→ **To do**: Repeat every line of the data exactly, but not the pictures.

→ **Provided records**:
◇ ◇ ◇ ◇ ◇ ◇ ◇

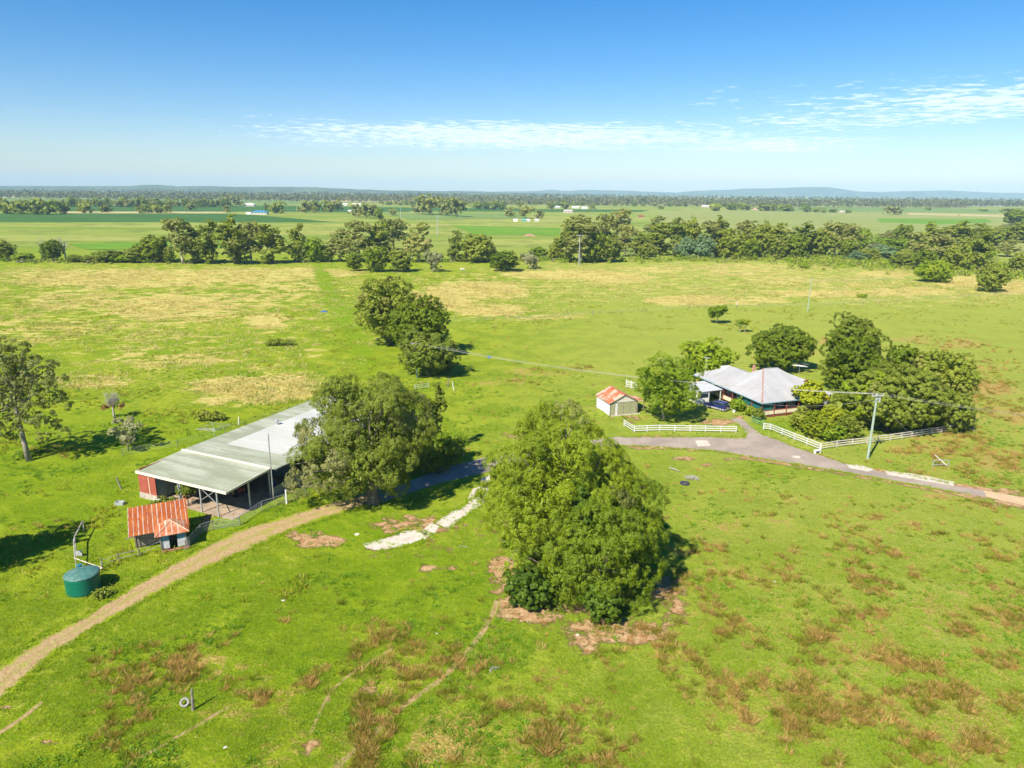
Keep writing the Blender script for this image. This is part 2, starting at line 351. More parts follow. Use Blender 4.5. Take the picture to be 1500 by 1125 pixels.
#@@GROUND
# ------------------------------------------------------------------ the ground and what is worn into it
EL = {   # (u, v, ru, rv, weight) in the photograph, carried to the level ground
 'dirt': [(905, 922, 100, 24, .72), (860, 938, 34, 22, .66), (756, 862, 50, 30, .72), (735, 770, 16, 40, .5), (980, 872, 30, 36, .66), (800, 896, 80, 24, .66), (640, 790, 110, 40, .3), (735, 830, 22, 18, .9), (985, 885, 28, 22, .75), (590, 768, 60, 16, .7), (462, 790, 42, 12, .85), (430, 780, 20, 8, .6), (330, 742, 34, 16, .7),
          (300, 765, 12, 8, .5), (622, 832, 12, 8, .8), (660, 830, 20, 6, .4), (1050, 618, 24, 5, .8), (1080, 612, 10, 5, .7), (925, 615, 16, 6, .6), (1000, 672, 20, 4, .65), (1040, 680, 16, 3, .6), (1078, 650, 20, 3, .8),
          (980, 655, 60, 3, .55), (1110, 672, 60, 3, .6), (945, 648, 25, 12, .4), (1450, 722, 50, 8, 1), (1500, 735, 60, 10, 1), (536, 1010, 14, 8, .7), (545, 1020, 10, 12, .6), (478, 1025, 12, 6, .7), (455, 1095, 14, 14, .8),
          (488, 1050, 10, 6, .5), (870, 1050, 30, 14, .35), (700, 300, 1, 1, 0), (1280, 540, 6, 3, .6), (1310, 560, 30, 8, .5), (660, 650, 14, 5, .5), (735, 632, 24, 8, .45), (710, 680, 24, 10, .4), (760, 640, 14, 8, .35), (880, 595, 30, 8, .25), (1205, 662, 40, 3, .4),
          (40, 1085, 50, 5, .55), (20, 1035, 30, 4, .5)],
 'dry': [(250, 430, 330, 50, .36), (330, 500, 260, 60, .22), (700, 430, 160, 40, .3), (1000, 412, 400, 30, .34), (1350, 420, 220, 30, .34), (190, 408, 200, 16, .75), (350, 405, 110, 14, .7), (250, 450, 110, 24, .75), (120, 440, 100, 20, .55), (330, 440, 120, 14, .6), (420, 420, 60, 20, .55), (390, 470, 36, 14, .8), (200, 480, 120, 30, .35), (240, 525, 110, 16, .5), (380, 570, 100, 22, .85), (330, 585, 50, 12, .6),
         (60, 480, 90, 25, .45), (130, 560, 60, 14, .45), (440, 400, 60, 10, .7), (430, 560, 50, 14, .6), (470, 590, 30, 12, .5), (500, 400, 40, 6, .6), (700, 425, 80, 14, .95), (640, 440, 60, 16, .9), (720, 455, 60, 10, .8), (840, 403, 110, 8, .85), (900, 408, 60, 9, .8), (1010, 440, 70, 8, 1), (1090, 395, 90, 12, .55), (960, 395, 60, 6, .6),
         (1150, 410, 60, 8, .6), (1200, 430, 90, 6, .8), (1330, 427, 80, 7, .8), (1100, 440, 60, 6, .7), (1290, 402, 50, 6, .7), (1420, 412, 60, 10, .9), (1490, 422, 40, 10, .9), (1240, 415, 100, 10, .45), (1000, 400, 160, 20, .35), (790, 465, 60, 5, .5), (1170, 395, 60, 8, .4), (560, 445, 1, 1, 0), (40, 400, 60, 9, .5)],
 'brown': [(430, 1060, 260, 90, .35), (300, 1000, 160, 60, .3), (700, 1090, 260, 60, .45), (1250, 960, 330, 180, .34), (1150, 800, 260, 90, .22), (1430, 620, 120, 120, .3), (600, 960, 120, 50, .25), (300, 985, 75, 26, .5), (210, 1060, 40, 20, .25), (560, 1075, 60, 40, .45), (650, 1085, 60, 45, .85), (800, 1085, 60, 35, .85), (590, 985, 40, 30, .25), (1240, 950, 110, 60, .5), (1390, 900, 90, 70, .4), (1200, 1040, 120, 60, .45), (1400, 1050, 110, 60, .6), (1060, 780, 60, 20, .45), (1100, 800, 40, 14, .3), (1350, 830, 120, 30, .25), (1440, 740, 40, 12, .4), (1385, 725, 40, 6, .6),
         (1030, 800, 50, 20, .3), (1270, 840, 60, 20, .3), (1340, 498, 45, 7, .55), (1410, 504, 45, 8, .6), (1440, 570, 60, 16, .8), (1470, 610, 50, 20, .6), (1420, 640, 60, 14, .55), (1380, 660, 80, 14, .5), (1470, 680, 50, 18, .6), (1440, 540, 60, 8, .35), (840, 540, 40, 6, .6), (790, 545, 60, 7, .5), (740, 560, 60, 6, .4), (1190, 515, 14, 5, .6), (1205, 500, 10, 8, .5), (1240, 560, 24, 10, .4),
         (1120, 505, 16, 6, .3), (1000, 1000, 60, 20, .2), (1490, 880, 60, 40, .5), (890, 365, 1, 1, 0), (80, 660, 40, 10, .2), (60, 770, 60, 14, .15), (820, 460, 60, 4, .4), (1130, 470, 60, 5, .25)],
 'lush': [(600, 850, 150, 60, .8), (350, 930, 160, 60, .5), (330, 760, 70, 30, .8), (520, 780, 80, 30, .8), (60, 700, 160, 60, .6), (260, 640, 120, 30, .7), (140, 750, 130, 40, .5), (640, 900, 120, 50, .7), (1240, 560, 60, 30, .5), (1150, 625, 50, 12, .9), (1230, 690, 80, 10, .5), (480, 405, 12, 30, .9), (490, 440, 20, 20, .9), (510, 480, 24, 16, .8), (470, 388, 6, 8, .9),
          (230, 510, 60, 12, .7), (330, 500, 160, 12, .5), (150, 620, 130, 20, .5), (360, 430, 120, 5, .6), (100, 420, 80, 4, .5), (820, 800, 200, 200, .3), (1120, 690, 60, 14, .6), (340, 870, 160, 40, .5)],
}
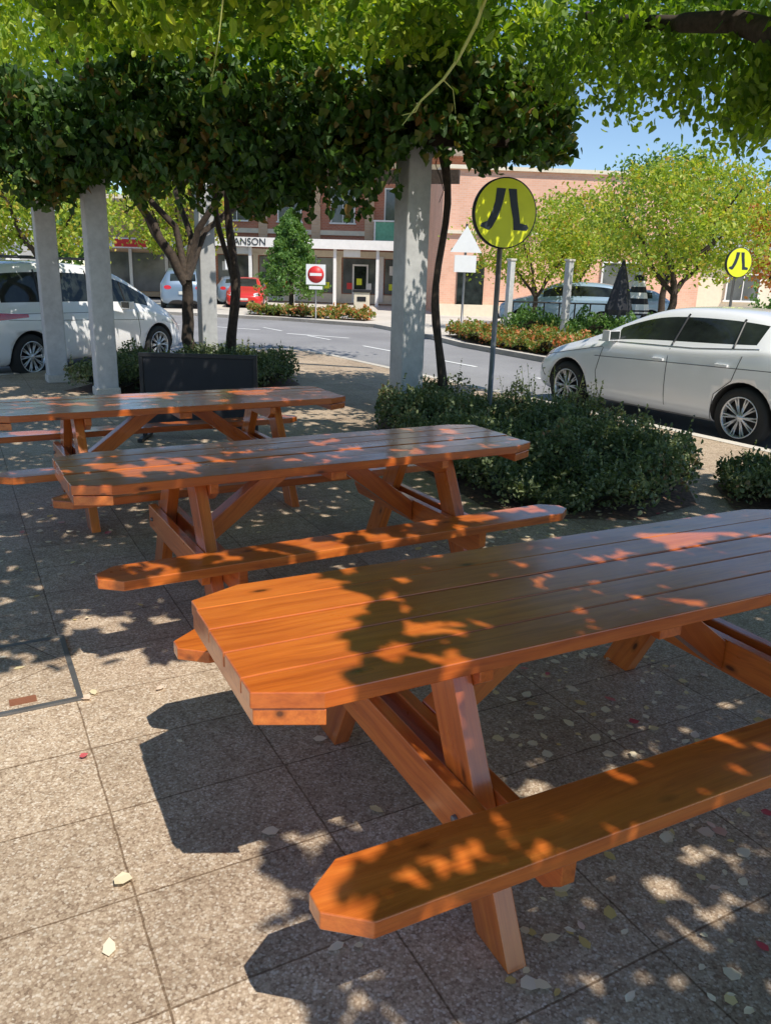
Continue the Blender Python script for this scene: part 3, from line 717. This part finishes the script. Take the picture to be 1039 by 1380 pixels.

◇ ◇ ◇ ◇ ◇ ◇ ◇

→ **Response**:
Keep writing the Blender script for this image. This is part 2, starting at line 351. More parts follow. Use Blender 4.5. Take the picture to be 1500 by 1125 pixels.
#@@GROUND
# ------------------------------------------------------------------ the ground and what is worn into it
EL = {   # (u, v, ru, rv, weight) in the photograph, carried to the level ground
 'dirt': [(905, 922, 100, 24, .72), (860, 938, 34, 22, .66), (756, 862, 50, 30, .72), (735, 770, 16, 40, .5), (980, 872, 30, 36, .66), (800, 896, 80, 24, .66), (640, 790, 110, 40, .3), (735, 830, 22, 18, .9), (985, 885, 28, 22, .75), (590, 768, 60, 16, .7), (462, 790, 42, 12, .85), (430, 780, 20, 8, .6), (330, 742, 34, 16, .7),
          (300, 765, 12, 8, .5), (622, 832, 12, 8, .8), (660, 830, 20, 6, .4), (1050, 618, 24, 5, .8), (1080, 612, 10, 5, .7), (925, 615, 16, 6, .6), (1000, 672, 20, 4, .65), (1040, 680, 16, 3, .6), (1078, 650, 20, 3, .8),
          (980, 655, 60, 3, .55), (1110, 672, 60, 3, .6), (945, 648, 25, 12, .4), (1450, 722, 50, 8, 1), (1500, 735, 60, 10, 1), (536, 1010, 14, 8, .7), (545, 1020, 10, 12, .6), (478, 1025, 12, 6, .7), (455, 1095, 14, 14, .8),
          (488, 1050, 10, 6, .5), (870, 1050, 30, 14, .35), (700, 300, 1, 1, 0), (1280, 540, 6, 3, .6), (1310, 560, 30, 8, .5), (660, 650, 14, 5, .5), (735, 632, 24, 8, .45), (710, 680, 24, 10, .4), (760, 640, 14, 8, .35), (880, 595, 30, 8, .25), (1205, 662, 40, 3, .4),
          (40, 1085, 50, 5, .55), (20, 1035, 30, 4, .5)],
 'dry': [(250, 430, 330, 50, .36), (330, 500, 260, 60, .22), (700, 430, 160, 40, .3), (1000, 412, 400, 30, .34), (1350, 420, 220, 30, .34), (190, 408, 200, 16, .75), (350, 405, 110, 14, .7), (250, 450, 110, 24, .75), (120, 440, 100, 20, .55), (330, 440, 120, 14, .6), (420, 420, 60, 20, .55), (390, 470, 36, 14, .8), (200, 480, 120, 30, .35), (240, 525, 110, 16, .5), (380, 570, 100, 22, .85), (330, 585, 50, 12, .6),
         (60, 480, 90, 25, .45), (130, 560, 60, 14, .45), (440, 400, 60, 10, .7), (430, 560, 50, 14, .6), (470, 590, 30, 12, .5), (500, 400, 40, 6, .6), (700, 425, 80, 14, .95), (640, 440, 60, 16, .9), (720, 455, 60, 10, .8), (840, 403, 110, 8, .85), (900, 408, 60, 9, .8), (1010, 440, 70, 8, 1), (1090, 395, 90, 12, .55), (960, 395, 60, 6, .6),
         (1150, 410, 60, 8, .6), (1200, 430, 90, 6, .8), (1330, 427, 80, 7, .8), (1100, 440, 60, 6, .7), (1290, 402, 50, 6, .7), (1420, 412, 60, 10, .9), (1490, 422, 40, 10, .9), (1240, 415, 100, 10, .45), (1000, 400, 160, 20, .35), (790, 465, 60, 5, .5), (1170, 395, 60, 8, .4), (560, 445, 1, 1, 0), (40, 400, 60, 9, .5)],
 'brown': [(430, 1060, 260, 90, .35), (300, 1000, 160, 60, .3), (700, 1090, 260, 60, .45), (1250, 960, 330, 180, .34), (1150, 800, 260, 90, .22), (1430, 620, 120, 120, .3), (600, 960, 120, 50, .25), (300, 985, 75, 26, .5), (210, 1060, 40, 20, .25), (560, 1075, 60, 40, .45), (650, 1085, 60, 45, .85), (800, 1085, 60, 35, .85), (590, 985, 40, 30, .25), (1240, 950, 110, 60, .5), (1390, 900, 90, 70, .4), (1200, 1040, 120, 60, .45), (1400, 1050, 110, 60, .6), (1060, 780, 60, 20, .45), (1100, 800, 40, 14, .3), (1350, 830, 120, 30, .25), (1440, 740, 40, 12, .4), (1385, 725, 40, 6, .6),
         (1030, 800, 50, 20, .3), (1270, 840, 60, 20, .3), (1340, 498, 45, 7, .55), (1410, 504, 45, 8, .6), (1440, 570, 60, 16, .8), (1470, 610, 50, 20, .6), (1420, 640, 60, 14, .55), (1380, 660, 80, 14, .5), (1470, 680, 50, 18, .6), (1440, 540, 60, 8, .35), (840, 540, 40, 6, .6), (790, 545, 60, 7, .5), (740, 560, 60, 6, .4), (1190, 515, 14, 5, .6), (1205, 500, 10, 8, .5), (1240, 560, 24, 10, .4),
         (1120, 505, 16, 6, .3), (1000, 1000, 60, 20, .2), (1490, 880, 60, 40, .5), (890, 365, 1, 1, 0), (80, 660, 40, 10, .2), (60, 770, 60, 14, .15), (820, 460, 60, 4, .4), (1130, 470, 60, 5, .25)],
 'lush': [(600, 850, 150, 60, .8), (350, 930, 160, 60, .5), (330, 760, 70, 30, .8), (520, 780, 80, 30, .8), (60, 700, 160, 60, .6), (260, 640, 120, 30, .7), (140, 750, 130, 40, .5), (640, 900, 120, 50, .7), (1240, 560, 60, 30, .5), (1150, 625, 50, 12, .9), (1230, 690, 80, 10, .5), (480, 405, 12, 30, .9), (490, 440, 20, 20, .9), (510, 480, 24, 16, .8), (470, 388, 6, 8, .9),
          (230, 510, 60, 12, .7), (330, 500, 160, 12, .5), (150, 620, 130, 20, .5), (360, 430, 120, 5, .6), (100, 420, 80, 4, .5), (820, 800, 200, 200, .3), (1120, 690, 60, 14, .6), (340, 870, 160, 40, .5)],
}
Continue the Blender Python script for this scene: part 3, from line 717. This part finishes the script. Take the picture to be 1039 by 1380 pixels.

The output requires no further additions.